2017-05-18 16:52 GMT+02:00 Niall Douglas via Boost <boost_at_[hidden]>:

> > It's interesting. Only after Peter's explanation I am able to see the
> > usefulness of outcome<>, at least this part of the interface. It looks
> like
> > you - Peter - have the understanding of Niall's intentions. And I am
> > clearly lacking them. I would not be able to figure out this use case
> from
> > the tutorials of the reference.
> >
> > This gives me the impression that the library has a big potential, but it
> > may not succeed because of the failure to explain its power to potential
> > users.
>
> This has been a persistent problem over the past year.
>
> Once you've been using these things in your own code for a bit, for
> especially low level systems libraries you'd never willingly go back.
> The difference is very similar (to me at least) to that feeling you have
> when you must go back to writing C++ 98 without Boost after you've been
> using C++ 14 for a quite a while.
>

I trust your judgement on this. I just wish short examples in the docs
could convince me about that.

>
> All that said, 60-70% of C++ would see no benefit to using Outcome nor
> Expected. Such code is always better off using only C++ exceptions.
>

That leaves 30-40%, which is a huge market share.

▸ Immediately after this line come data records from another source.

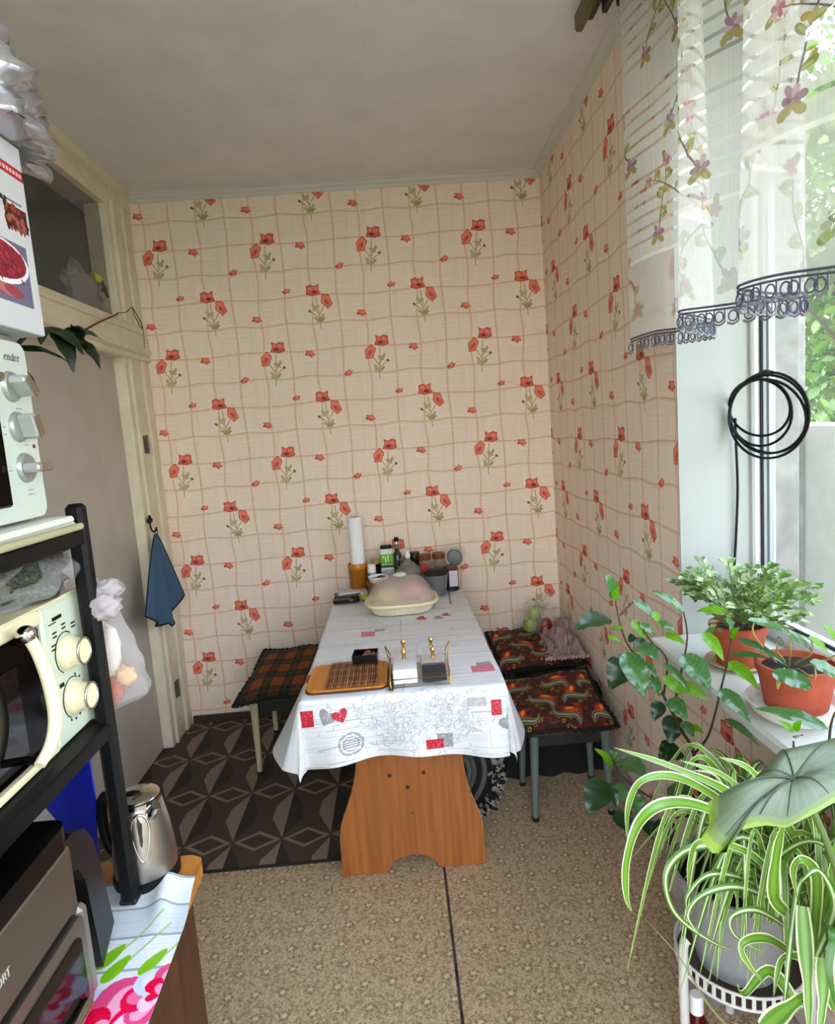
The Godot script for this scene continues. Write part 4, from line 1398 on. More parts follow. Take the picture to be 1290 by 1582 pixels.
func stools() -> void:
	stool("low stool with cream legs under the plaid cushion, left of the table", Vector3(-0.565, 0.0106, -2.99), Vector2(0.148, 0.205), Color(0.72, 0.66, 0.54), 0.004)
	stool("low stool with thin pale legs under the nearer paisley cushion, right of the table", Vector3(0.57, 0, -2.40), Vector2(0.145, 0.125), Color(0.36, 0.40, 0.375), 0.012)
	stool("low stool in the back right corner under the farther paisley cushion", Vector3(0.61, 0, -3.06), Vector2(0.15, 0.15), Color(0.26, 0.28, 0.27), 0.012)
	cushion("plaid_cushion", "brown and black plaid cushion on the stool left of the table", "", [Vector2(-0.758, -2.66), Vector2(-0.42, -2.74), Vector2(-0.40, -3.33), Vector2(-0.765, -3.36)], 0.371, 0.056, tmat(paint_plaid(), 0.95), 1.9, 0.0)
	var pm := tmat(paint_paisley(), 0.9)
	cushion("paisley_cushion", "red brown paisley cushion on the nearer stool right of the table", "paisley cushions on the right", [Vector2(0.345, -2.205), Vector2(0.728, -2.22), Vector2(0.775, -2.76), Vector2(0.395, -2.72)], 0.36, 0.046, pm, 1.25, 0.0)
	cushion("paisley_cushion", "red brown paisley cushion in the corner, behind the nearer one", "paisley cushions on the right", [Vector2(0.40, -2.80), Vector2(0.795, -2.84), Vector2(0.80, -3.37), Vector2(0.42, -3.36)], 0.36, 0.062, pm, 1.25, 0.0)

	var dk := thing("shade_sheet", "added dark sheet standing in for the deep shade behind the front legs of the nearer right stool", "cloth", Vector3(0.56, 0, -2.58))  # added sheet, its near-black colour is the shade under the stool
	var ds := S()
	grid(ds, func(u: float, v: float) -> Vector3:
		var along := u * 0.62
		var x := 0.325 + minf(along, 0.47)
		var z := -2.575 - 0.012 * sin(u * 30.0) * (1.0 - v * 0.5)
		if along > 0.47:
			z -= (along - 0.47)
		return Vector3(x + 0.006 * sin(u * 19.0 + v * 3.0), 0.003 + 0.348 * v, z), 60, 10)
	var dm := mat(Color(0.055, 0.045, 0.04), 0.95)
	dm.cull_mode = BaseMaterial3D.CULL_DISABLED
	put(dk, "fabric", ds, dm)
	var lace := thing("lace_cloth", "crumpled pinkish crocheted lace cloth lying on the corner cushion", "cloth", Vector3(0.73, 0.42, -2.97))
	var s := S()
	var fn := FastNoiseLite.new()
	fn.seed = 9
	fn.frequency = 15.0
	grid(s, func(u: float, v: float) -> Vector3:
		var x := lerpf(0.62 + 0.05 * v, 0.805, u)
		var z := lerpf(-2.82, -3.16, v)
		var edge := minf(minf(u, 1 - u), minf(v, 1 - v))
		return Vector3(x + 0.01 * sin(v * 60.0) * (1 - u), 0.425 + 0.085 * smoothstep(0.0, 0.35, edge) + 0.075 * fn.get_noise_2d(x, z) * smoothstep(0.0, 0.15, edge) + 0.006 * sin(u * 70.0), z + 0.012 * sin(u * 45.0) * (1 - v)), 46, 46)
	var lm := mat(Color(0.60, 0.50, 0.47), 0.95)
	lm.cull_mode = BaseMaterial3D.CULL_DISABLED
	put(lace, "fabric", s, lm)
	s = S()
	var sc := []
	for k in 49:
		var u := k / 48.0
		sc.append(Vector3(lerpf(0.612, 0.81, u), 0.424 + 0.004 * sin(k * 2.1), -2.812 + 0.012 * sin(k * 1.57)))
	tube(s, sc, 0.008, 5)
	put(lace, "scalloped_edge", s, mat(Color(0.66, 0.57, 0.53), 0.95))

	var ap := thing("apple_bag", "clear plastic bag of green apples on the corner cushion by the wall", "bag", Vector3(0.67, 0.42, -3.24))
	s = S()
	blob(s, Vector3(0.665, 0.488, -3.25), Vector3(0.105, 0.082, 0.085), 0.35, 0.13, 12, 30, 20, -0.066)
	tube(s, smooth_line([Vector3(0.70, 0.54, -3.24), Vector3(0.72, 0.575, -3.25), Vector3(0.735, 0.60, -3.26)], 3), [0.03, 0.024, 0.018, 0.014, 0.02, 0.028, 0.034], 9)
	put(ap, "film", s, M.film)
	var k2 := 0
	for q in [Vector3(0.625, 0.462, -3.215), Vector3(0.70, 0.458, -3.20), Vector3(0.665, 0.462, -3.275), Vector3(0.655, 0.518, -3.23)]:
		var a := thing("apple", ["green apple at the left of the clear bag", "reddish apple at the right of the clear bag", "green apple at the back of the clear bag", "green apple lying on top of the others in the clear bag"][k2], "apple", q, "apples in the clear bag")
		s = S()
		lathe(s, q, [Vector2(0.002, -0.032), Vector2(0.016, -0.036), Vector2(0.030, -0.026), Vector2(0.037, -0.004), Vector2(0.036, 0.014), Vector2(0.026, 0.030), Vector2(0.012, 0.033), Vector2(0.003, 0.026)], 16)
		put(a, "flesh", s, mat([Color(0.52, 0.60, 0.18), Color(0.55, 0.20, 0.10), Color(0.50, 0.56, 0.20), Color(0.60, 0.66, 0.26)][k2], 0.3))
		s = S()
		tube(s, [q + Vector3(0, 0.026, 0), q + Vector3(0.004, 0.044, 0)], 0.0015, 5)
		put(a, "stem", s, M.dark_wood)
		k2 += 1


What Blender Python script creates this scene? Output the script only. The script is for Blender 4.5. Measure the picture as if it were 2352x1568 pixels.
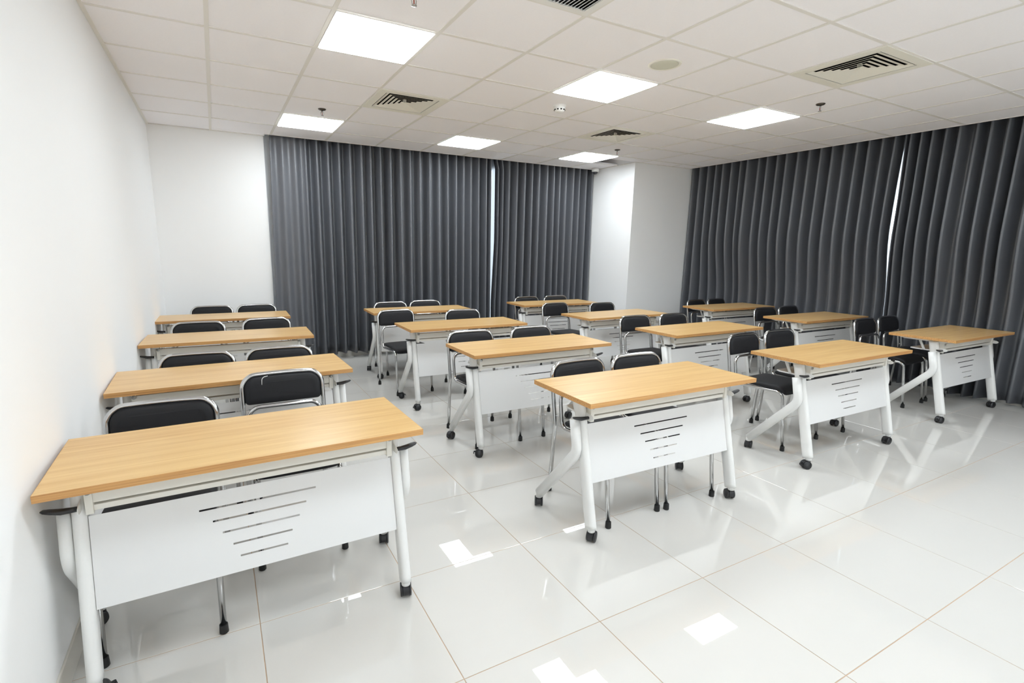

I claim about 95% of C++
would see no benefit in using `boost::variant`, but still the library is
useful.

>
> > It would really be helpful to see a section in the docs with a number of
> > examples simple as the ones above, explaining different use cases.
>
> I am hesitant to add even more length to the existing documentation.
> It's already long enough to put people off.
>

I understand your concern.

> A refactoring and shortening of the current length would be much more
> desirable.
>

It seems likely to me that documentation (the non-reference part)
consisting of a number of short annotated exaples could be shorter and
convey more information and motivation at the same time.